Scenes as source code
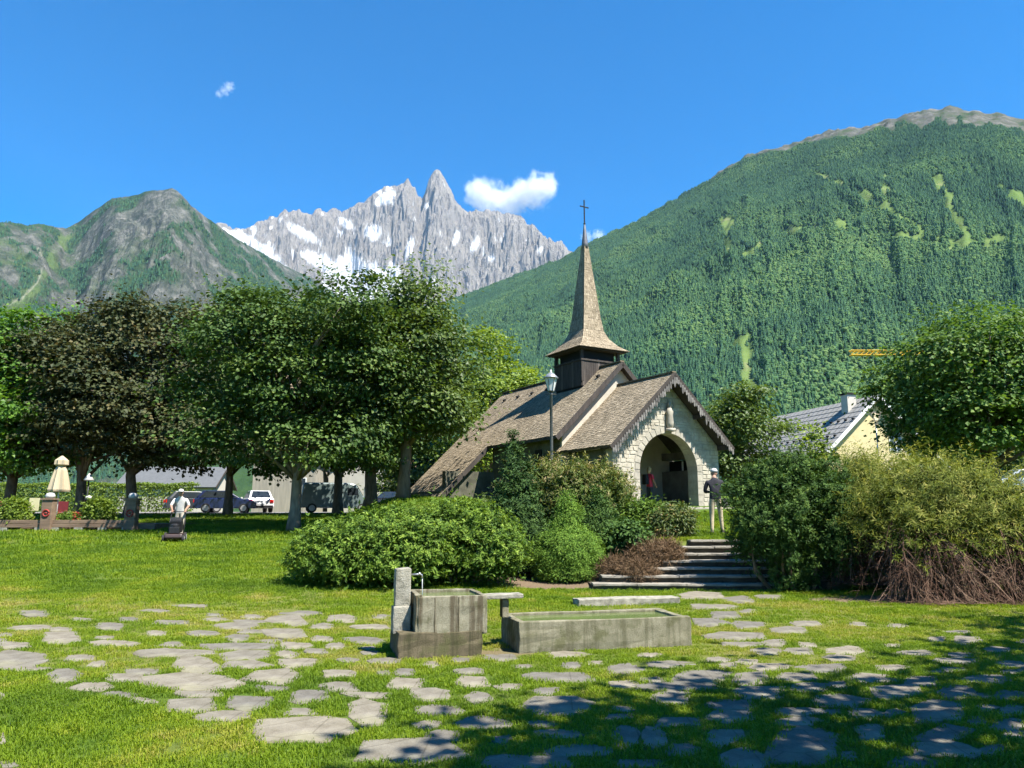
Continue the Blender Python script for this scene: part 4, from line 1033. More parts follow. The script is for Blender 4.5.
# --- the row of trees on the left lawn
xa, ya, _ = on_ground(298, 531)
tree('tall green maple with pale trunk in the open lawn, crown highest of the left trees', xa - .2, ya, 11.1, 2.5, 4.5, 4.3, L_maple, 1000, 56, (.165, .14), tr=.25, seed=5, lobes_n=24, bark=pmat('pale_bark', (.27, .22, .165), (.13, .105, .08), 7, .95, .8, 30, stretch=(1, 1, .3)), group='lawn trees')
xb, yb, _ = at_depth(140, 515, 41.0)
tree('bronze leaved maple behind the mower, left of the tall green maple', xb - .6, yb, 12.0, 2.8, 5.4, 4.8, L_purple, 800, 46, (.22, .18), tr=.30, seed=8, lobes_n=18, group='lawn trees', cr=.75)
xc, yc, _ = at_depth(242, 515, 43.0)
tree('dark bronze maple with slim trunk beside the blue car', xc - .8, yc, 11.4, 2.8, 4.4, 4.2, L_purple, 560, 46, (.22, .18), tr=.24, seed=9, lobes_n=15, group='lawn trees', cr=.75)
xd, yd, _ = at_depth(403, 505, 33.0)
tree('light green maple with brown forked trunk nearest the chapel', xd, yd, 9.5, 2.6, 2.35, 2.8, L_olive, 640, 46, (.19, .15), tr=.27, seed=14, lobes_n=17, bark=m_bark2, group='lawn trees', top=.65, fork=.6, lean=(.35, 0))
xe, ye, _ = at_depth(338, 510, 46.0)
tree('shaded green tree in front of the parked van', xe, ye, 10.6, 3.2, 4.2, 4.0, L_maple, 420, 44, (.24, .20), tr=.30, seed=15, lobes_n=14, group='lawn trees', cr=.8)
xf, yf, _ = at_depth(369, 512, 42.0)
tree('shaded green tree with thick dark trunk right of the van', xf, yf, 10.0, 2.9, 3.6, 3.6, L_maple, 380, 44, (.22, .18), tr=.38, seed=16, lobes_n=13, group='lawn trees', cr=.8)
xg, yg, _ = at_depth(35, 515, 41.0)
tree('bright green tree at the left edge above the cafe terrace', xg - .9, yg - 1, 11.3, 2.4, 3.8, 3.8, L_bright, 620, 46, (.22, .18), tr=.3, seed=17, lobes_n=16, group='lawn trees', cr=.7)
xh, yh, _ = at_depth(78, 515, 40.0)
tree('dark leaved tree standing behind the closed parasol', xh, yh, 9.8, 2.7, 3.8, 3.6, L_purple, 460, 44, (.22, .18), tr=.28, seed=18, lobes_n=13, group='lawn trees', cr=.75)
xi, yi, _ = at_depth(-45, 515, 40.0)
tree('green tree cut by the left picture edge behind the terrace', xi, yi, 10.8, 2.4, 4.0, 4.0, L_maple, 460, 44, (.22, .18), tr=.28, seed=19, lobes_n=13, group='lawn trees', cr=.75)
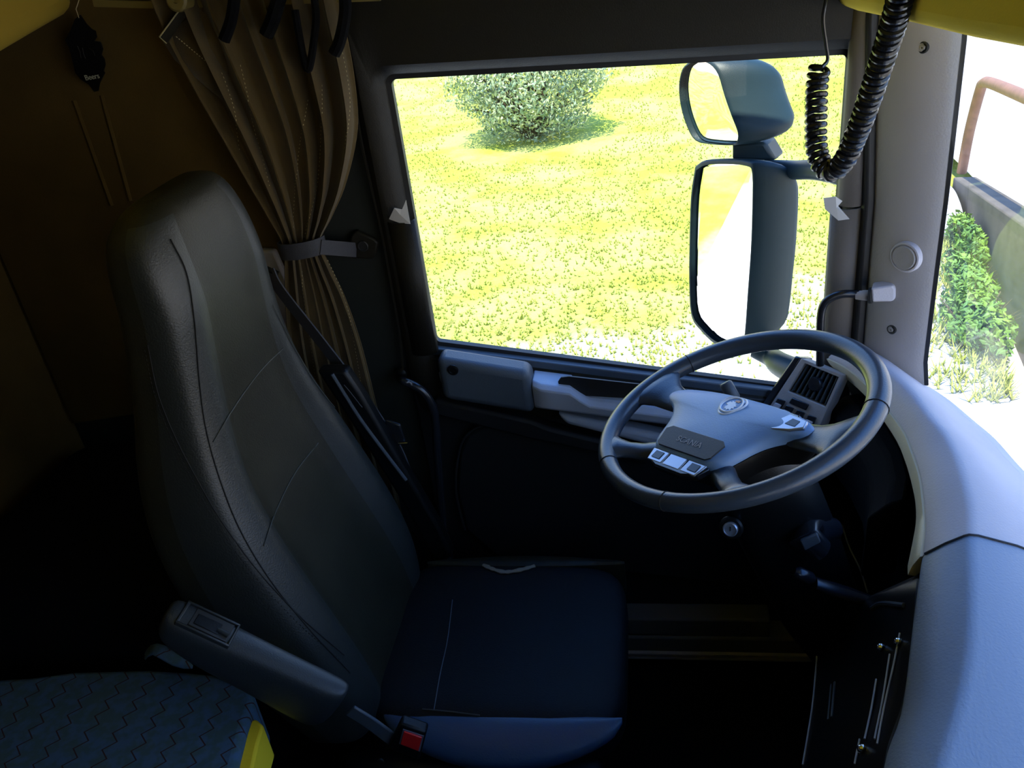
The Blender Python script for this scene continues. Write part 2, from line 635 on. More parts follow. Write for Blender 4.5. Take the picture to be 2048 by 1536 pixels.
# slanting sill: two dark strips with a step then the pale ledge
def sill_strip(nm, m, z_off0, z_off1, y0, y1, x0=None, x1=None, bev=0.003):
    x0 = ix0 - 0.01 if x0 is None else x0
    x1 = DX1 - 0.02 if x1 is None else x1
    zz = lambda x: izb0 + slope_b * (x - ix0)
    pts0 = [V((x0, y0, zz(x0) + z_off0)), V((x0, y1, zz(x0) + z_off0)), V((x0, y1, zz(x0) + z_off1)), V((x0, y0, zz(x0) + z_off1))]
    pts1 = [p + V((x1 - x0, 0, zz(x1) - zz(x0))) for p in pts0]
    vs, fs = g_loft([pts0, pts1])
    return mesh(nm, vs, fs, m, door, bevel=bev)
sill_strip('sill_trim', M_door, -0.020, 0.0, YD + 0.012, YG + 0.01)
sill_strip('sill_groove', M_rubber, -0.032, -0.021, YD + 0.004, YG)
sill_strip('door_ledge', M_ledge, -0.060, -0.0305, YD - 0.034, YD + 0.02, x0=P(868, 708, y=1.0).x, bev=0.006)
zz = lambda x: izb0 + slope_b * (x - ix0)
# slots cut in the ledge for warm air
for u0, u1 in ((900, 975), (1062, 1128), (1212, 1280)):
    vb = MB()
    xa, xb = P(u0, 716, y=YD).x, P(u1, 728, y=YD).x
    for k in range(3):
        q0 = xa + (xb - xa) * k / 3 + 0.001
        q1 = xa + (xb - xa) * (k + 1) / 3 - 0.0015
        vb.add(*g_prism([(q0, YD - 0.024, zz(q0) - 0.0295), (q1, YD - 0.024, zz(q1) - 0.0295), (q1, YD - 0.012, zz(q1) - 0.0295), (q0, YD - 0.012, zz(q0) - 0.0295)], (0, 0, 0.0008)))
    vb.build('defroster_slot', M_rubber, door, smooth=False)
# padded block at the rear of the door (top lit, face in shade)
def blk(nm, m, x0, x1, zt0, zb0, y0, y1, bev, skew=None):
    s = slope_b if skew is None else skew
    pts = [(x0, y0, zt0), (x1, y0, zt0 + s * (x1 - x0)), (x1, y0, zb0 + s * (x1 - x0)), (x0, y0, zb0)]
    return MB().add(*g_prism(pts, (0, y1 - y0, 0))).build(nm, m, door, bevel=bev, seg=4)
xa = P(872, 720, y=0.99).x
xb = P(1060, 745, y=0.99).x
za = P(872, 716, y=0.99).z
zb = P(880, 800, y=0.99).z
zr = P(1052, 748, y=0.985).z
pad = blk('door_pad', M_door, xa, xb, za, zb, 0.985, YD + 0.01, 0.018, skew=(zr - za) / (xb - xa))
MB().add(*g_disc(V((xa + 0.035, 0.986, za - 0.028)), (0, -1, 0), 0.01, 0.004, prof=[(0.012, 0), (0.012, 0.003), (0.008, 0.004), (0.007, 0.002), (0.001, 0.002)])).build('door_pad_button', M_black, pad)
# pull handle: a pale shelf, flat dark plates painting the shaded hollow above it
xh0, xh1 = P(1062, 770, y=0.985).x, 0.22
zh = P(1080, 768, y=0.985).z
sh = MB()
N = 30
for i in range(N):
    pass
def shelf_prof(x):
    t = (x - xh0)
    z = zh + slope_b * t
    dip = 0.0 if t < 0.085 else min(1, (t - 0.085) / 0.03) * 0.026
    return z - dip
rings = []
for i in range(N + 1):
    x = xh0 + (xh1 - xh0) * i / N
    zt = shelf_prof(x)
    rb = 0.012 if i == 0 else 0.0
    zbm = zh + slope_b * (x - xh0) - 0.068
    rings.append([V((x, YD + 0.01, zt)), V((x, 0.992 + rb, zt)), V((x, 0.980 + rb, zt - 0.010)), V((x, 0.984 + rb, zbm + 0.012)), V((x, 1.0, zbm)), V((x, YD + 0.01, zbm))])
vs, fs = g_loft(rings)
mesh('door_pull', vs, fs, M_ledge, door, bevel=0.003)
MB().add(*g_prism([(xh0 + 0.088, YD - 0.002, zz(xh0 + 0.088) - 0.070), (0.24, YD - 0.002, zz(0.24) - 0.070), (0.24, YD - 0.002, zz(0.24) - 0.115), (xh0 + 0.10, YD - 0.002, zz(xh0 + 0.1) - 0.115)], (0, 0.004, 0))).build('pull_recess_shade', M_rubber, door)
hq = [P(a, b, y=1.001) for a, b in ((1116, 764), (1122, 755), (1138, 753), (1300, 771), (1420, 785), (1420, 812), (1300, 799), (1140, 790), (1122, 782))]
MB().add(*g_prism(hq, (0, 0.004, 0))).build('pull_hollow_shade', M_rubber, door)
# small release lever below the pull
q0, q1 = P(1112, 828, y=1.0), P(1300, 872, y=1.0)
MB().add(*g_prism([(q0.x, 1.0, q0.z), (q1.x + 0.05, 1.0, q1.z - 0.008), (q1.x + 0.05, 1.0, q1.z - 0.045), (q0.x + 0.02, 1.0, q0.z - 0.03)], (0, 0.045, 0))).build('door_release', M_ledge, door, bevel=0.012, seg=4)
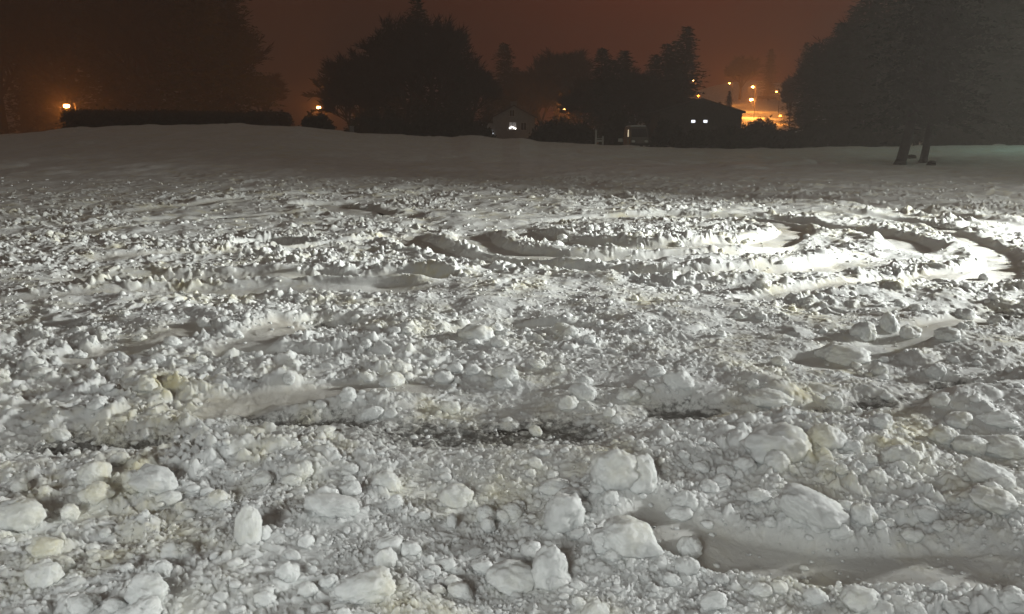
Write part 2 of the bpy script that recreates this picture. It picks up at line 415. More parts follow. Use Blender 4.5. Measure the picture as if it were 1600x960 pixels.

Written instruction: Isolate the lines above that contain the word "script" and copy them.

The output:
Continue the Blender Python script for this scene: part 4, from line 1033. More parts follow. The script is for Blender 4.5.
The Blender Python script for this scene continues. Write part 2, from line 635 on. More parts follow. Write for Blender 4.5. Take the picture to be 2048 by 1536 pixels.
Write part 2 of the bpy script that recreates this picture. It picks up at line 415. More parts follow. Use Blender 4.5. Measure the picture as if it were 1600x960 pixels.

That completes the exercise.